En rang d'oignons, avec le polo des Bleus sur le dos et la main sur le coeur, la bande de Jean-Kévin Augustin est prête pour entonner son chant de ralliement. La Marseillaise? Non, l'hymne officieux de l'équipe de France des moins de 19 ans lors de son épopée victorieuse de l'Euro-2016: "92i Veyron", un morceau de la star du rap Booba.

"Les passerelles entre foot et rap sont naturelles. C'est le même public, c'est la même 'vibe'", explique à l'AFP Olivier Cachin, critique musical et spécialiste de rap.

"C'est le milieu urbain en fait! La plupart des joueurs de foot sont des gens qui ont grandi dans des quartiers. Nous les rappeurs, on a tous voulu être des footballeurs donc ça se rejoint facilement", confirme à l'AFP le rappeur Gradur.

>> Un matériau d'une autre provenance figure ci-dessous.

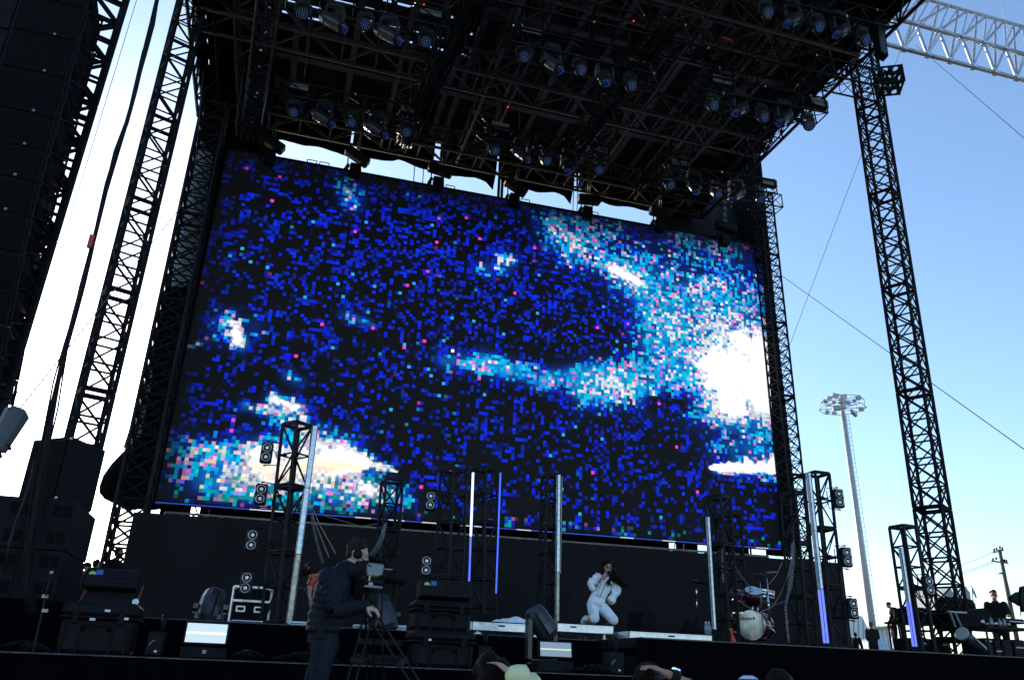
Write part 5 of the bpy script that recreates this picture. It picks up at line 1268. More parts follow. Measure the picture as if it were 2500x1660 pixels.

Depuis les années 90, les liens entre les deux univers n'ont cessé de se resserrer, de l'amitié affichée entre Booba et Karim Benzema au fameux slogan "Paris c'est la 'Champions League'" du rappeur MHD.

"Dès que je suis dans une ville (en tournée) d'un ami qui est footballeur, je lui dis: 'je fais un concert ce soir, si tu veux passer t'es le bienvenu'. Pareil pour lui, dès qu'il me voit dans sa ville: 'tiens, il y a un match ce soir, viens je t'invite'", raconte MHD à l'AFP.

Virtuosité, "punchlines" et "beau geste"

Certains ont même droit à un morceau à leur nom comme le milieu de terrain Sofiane Feghouli dans le dernier album du rappeur Kaaris, "Dozo". "C'est un honneur! Je ne m'y attendais pas. Cela m'a fait très plaisir", témoigne le joueur de Galatasaray auprès de l'AFP. "C'est quelqu'un du même département que moi, j'ai grandi à Saint-Ouen, lui à Sevran. Il m'avait envoyé un message pour me prévenir. J'étais vraiment très content!".

Des origines sociales souvent proches, une musique générationnelle, mais aussi un goût partagé pour la virtuosité. "Pour le beau geste dans le foot et le bon mot dans le rap", souligne Jesse Adang, réalisateur du documentaire "Ballon sur bitume", consacré au "street-football" qui rassemble rappeurs et footballeurs dans leurs quartiers d'enfance en banlieue parisienne.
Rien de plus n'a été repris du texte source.